Das „Wunder vom Arno“ist das Vorbild
Es klappte nur einmal in Borussias Historie. Aber was die Gladbacher 2017 in Florenz schafften, brauchen sie nun auch im zweiten Champions-League-Achtelfinale gegen Manchester City. Damals wurde eine Heim-Niederlage im Rückspiel noch gedreht.
Wie groß ist die Wahrscheinlichkeit, dass Borussia Mönchengladbach nicht nur gegen Manchester City gewinnt, sondern auch mit mindestens zwei Toren Unterschied, um doch noch das Viertelfinale der Champions League zu erreichen? Als Marco Roses Mannschaft das Hinspiel mit 0:2 verlor, schien es ein komplettes Ding der Unmöglichkeit zu sein. 0:2 hatte City am 21. November 2020 bei Tottenham Hotspur verloren, solch ein Resultat würde Borussia am Dienstag immerhin – und das wäre schon sensationell – in die Verlängerung bringen. Vor einer Woche endete dann auch Manchesters überragende Serie mit einem 0:2 im Stadtderby gegen United. Drei Tage später erzielte auch der FC Southampton zwei Tore, kassierte allerdings fünf.

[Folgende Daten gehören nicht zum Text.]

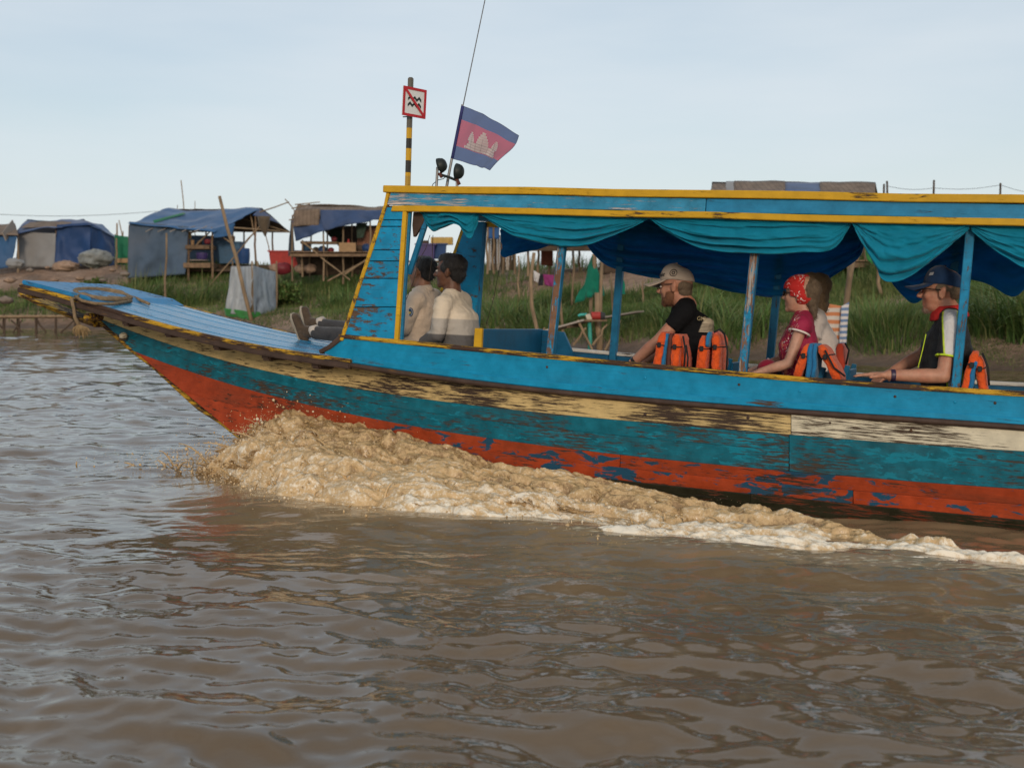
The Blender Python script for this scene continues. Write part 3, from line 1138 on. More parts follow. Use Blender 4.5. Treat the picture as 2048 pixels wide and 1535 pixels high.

Nun könnte eine Mannschaft in Top-Form und mit vollem Fokus auf – blendet man alle Umstände aus – das immer noch größte Duell auf der europäischen Bühne seit mehr als drei Jahrzehnten diese Aufgabe selbstbewusst angehen. Aber jegliches Zutrauen in die eigenen Fähigkeiten scheint Gladbach in den vergangenen Wochen entglitten zu sein. Und dann ist es, unabhängig vom Gegner, ja auch immer so eine Sache mit Hinspiel-Niederlagen im Europapokal. Historisch gesehen ist Borussias Bilanz in diesen Fällen allerdings gar nicht so schlecht.
Zum 15. Mal ging gegen City ein internationales Hinspiel verloren, in den 14 Fällen zuvor ist Borussia noch siebenmal weitergekommen. Sechsmal in Folge gelang das von 1974 bis 1981: Austria Wien, Dynamo Kiew, der VfB Stuttgart, der 1. FC Magdeburg und zweimal Wacker Innsbruck zogen noch den Kürzeren gegen die Fohlen, obwohl sie das Hinspiel für sich entschieden hatten. Innsbruck und Magdeburg genügte sogar ein 3:1 nicht als Vorsprung. Allerdings: In all diesen Duellen spielte Borussia zunächst auswärts und durfte das Ding dann zu Hause noch drehen.
Beide Spiele gegen Manchester werden in Budapest ausgetragen, aber die Uefa hat in dieser Saison keine Anstalten gemacht, die ohnehin antiquierte Auswärtstorregel außer Kraft zu setzen. Drei Tore benötigt Borussia also, um ohne Verlängerung weiterzukommen. Zuletzt hat City am 27. September 2020 so viele kassiert, beim 2:5 gegen Leicester City. Aber: Vergangene Saison schied Pep Guardiolas Team auf neutralen Boden nach einem 1:3 gegen Olympique Lyon im Viertelfinale der Champions League aus.
Historisch vergleichbarer, wenn überhaupt, ist die Konstellation also mit den fünf Fällen, in denen Borussia zuvor ebenfalls das Hinspiel zu Hause verloren hatte. Viermal schied Gladbach anschließend aus. Das einzige Vorbild, das ansatzweise etwas taugt, ist deshalb das
Europa-League-Sechzehntelfinale vor vier Jahren bei der AC Florenz. 0:1 endete das Hinspiel, 0:2 lag Borussia im Rückspiel zurück. Mit einem 4:2 schaffte sie noch das „Wunder vom Arno“, Kapitan Lars Stindl traf dreimal.
Nach den 14 Hinspielpleiten gewann Borussia immerhin zehnmal das Rückspiel. Erst dreimal ging eine Gladbacher Mannschaft in der K.o.-Runde des Europapokals in beiden Spielen als Verlierer vom Platz: 1960 gegen die Glasgow Rangers (0:3, 0:8), 1987 gegen Espanyol Barcelona (0:1, 1:4) und 2015 gegen den FC Sevilla (0:1, 2:3). Sollte es das aktuelle Team schaffen, sich nicht dort einzureihen, wäre das am Dienstag schon ein großer Erfolg.